De fait, l’entreprise, au point de départ, n’était pas évidente. Elle a pu paraître un peu folle. Pourrait-on la réaliser ? La financer ? La présenter dans le cloître de la Collégiale ?
Je vous félicite d’en avoir pris l’initiative, d’avoir poursuivi le projet avec ténacité et aujourd’hui d’en poursuivre la réalisation
avec Monsieur François PELTIER, la paroisse de Saint-Émilion et l’Association des Amis de la Collégiale.
Je sais que vous êtes habité par la conviction que l’Église a toujours fait appel aux artistes pour s’approcher du divin par la beauté
et que cette responsabilité spirituelle et missionnaire qui est la sienne n’est pas de l’ordre du passé mais qu’elle doit se traduire par des initiatives actuelles..

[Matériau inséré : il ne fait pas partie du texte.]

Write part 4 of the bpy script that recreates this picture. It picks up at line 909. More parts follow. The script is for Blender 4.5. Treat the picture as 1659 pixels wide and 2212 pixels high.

La fresque de l’Apocalypse de Saint-Émilion en est une magnifique illustration. Soyez-en tous remerciés.
Notre office des vêpres va se poursuivre par la bénédiction et l’encensement de l’oeuvre.
Je souhaite que cette bénédiction descende sur l’artiste qui l’a réalisée, sur ceux qui l’ont voulue et soutenue, mais aussi sur tous ceux et celles qui la regarderont.
Qu’elle ouvre le coeur de chacun au Seigneur qui vient.
Puissions-nous faire nôtres ces paroles sur lesquelles s’achève le livre de l’Apocalypse : « Amen, viens Seigneur Jésus » (Ap. 22, 20).